Produced by the RWB to mark the company’s 75th anniversary season, its creation was supported by the Truth and Reconciliation Commission, a travelling government panel established to collect and share testimonies about residential schools and guide a process of reconciliation for families and communities, churches, governments and Canadians.

The participation of the TRC, as well as that of ballet supporter Elder Mary Richard (Ah Kha Ko cheesh) – the ballet is dedicated to her – and RWB board member, actor/producer Tina Keeper (Cree), kept a culturally diverse creative team vigilant about working with a story that wasn’t necessarily their own.

“There was a feeling among the creators, a sense of personal responsibility and humbleness and, for some of us, also feeling like you’re an outsider, like it’s not your story to tell,” says choreographer Mark Godden on the phone from Montreal.

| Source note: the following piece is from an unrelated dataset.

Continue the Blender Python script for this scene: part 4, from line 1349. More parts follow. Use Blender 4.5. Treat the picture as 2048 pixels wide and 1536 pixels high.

“And yet it is – it’s something we’ve inherited. It was incumbent upon us to always be aware that this is a story that is still working itself out.”

The creative team honoured those cross-cultural sensitivities with smudging ceremonies and soundings with elders and community members, and, says Godden, “significant amounts of time spent working things out in conversation.”

For all the care taken, this ballet was still developed on a tight 11-month timeline, original music (by Christos Hatzis) and all.

“Creativity is an aggressive act,” says Godden. “You have to ignore a whole bunch of stuff in order to get some kind of movement forward. There’s a time for talking and a time for creating.”

Yet when Godden finally started working on the piece after listening to the stories of survivors and families streamed online by the Commission, he was at a loss how to begin amalgamating the material into a classical ballet framework.

“Those testimonies are so raw, and they incised me in such a strong way – it seemed like such an open wound. I didn’t know how really to pick it up, let alone make a work with it.”

Eventually, he found a way in.

“It became apparent to me that we could still work within the ballet idiom and that it was a matter of fictionalizing.”

That’s when writer Joseph Boyden joined the team. The author of award-winning novels The Orenda and Three Day Road wrote a synopsis to serve as a spine, a narrative lifeline to anchor Godden’s movement.

“Many of his characters were saying things that I felt needed to be said in the ballet,” says Godden. “They were fiction but spoke of a truth of the past. And a potential way of moving forward.”

Literally. Where Boyden writes of the burden of the past, Godden and the dancers make that burden physically legible where Boyden writes of torching a residential school, Godden renders that incendiary act in theatrical terms using a scale model.

Godden still sounds awestruck as he speaks of the deep respect for each other’s practices that all the participants brought with them to the project.

“Many of our ideas were on parallel paths, but the way in which we craft their expression is really different.”